The bill prioritizes protecting civilian privacy and increasing transparency by banning narrow categories of military‑grade drones for domestic use, at the cost of reducing some federal high-end surveillance capabilities and adding administrative and operational expenses.
People participating in protests, public gatherings, and the general public will face reduced surveillance by military-grade drones, protecting their privacy and civil liberties.
Taxpayers, Congress, and federal agencies will receive more oversight and transparency because the bill requires annual presidential reports detailing covered UAS uses (sensors, locations, identities retained).

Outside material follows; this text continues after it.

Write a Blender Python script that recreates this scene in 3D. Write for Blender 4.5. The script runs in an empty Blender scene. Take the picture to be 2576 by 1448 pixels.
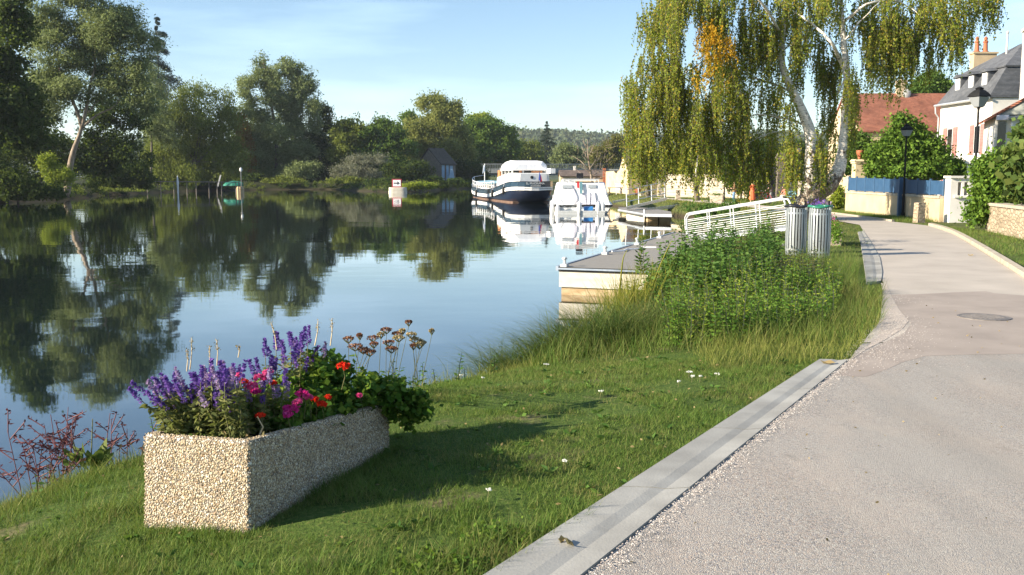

Local governments, law enforcement, and civilian drone users (commercial and recreational) will generally retain routine UAS operations because the ban is narrowly targeted at military‑grade systems and high-altitude platforms.
Federal agencies (DHS, DoD) and responding law enforcement will lose access to some high-end UAS capabilities during large-scale emergencies, which could weaken situational awareness and public-safety responses.
Taxpayers, federal agencies, and local governments may face higher operational costs as monitoring shifts from banned military-origin UAS to costlier or less-effective alternatives (e.g., helicopters, ground sensors).
White House staff and federal agencies will incur additional administrative burdens from the new annual reporting requirements, diverting staff time and resources to compliance.
Based on analysis of 2 sections of legislative text.
Bars federal agencies from using federal funds to operate specified military-style drones to surveil U.S. persons at protests starting in FY2026 and requires annual presidential reports on domestic uses.
Introduced July 25, 2025 by Jimmy Gomez · Last progress July 25, 2025
Prohibits federal funds, beginning in Fiscal Year 2026, for Department of Homeland Security, Department of Defense, or any other executive agency to operate specified military-style unmanned aircraft systems (UAS) to surveil United States persons participating in protests or civil disobedience. It also requires the President to report annually to key congressional committees on domestic uses of those covered UAS, listing novel or unauthorized uses and detailed information about each instance, including the number and treatment of U.S. persons surveilled; reports may include a classified annex.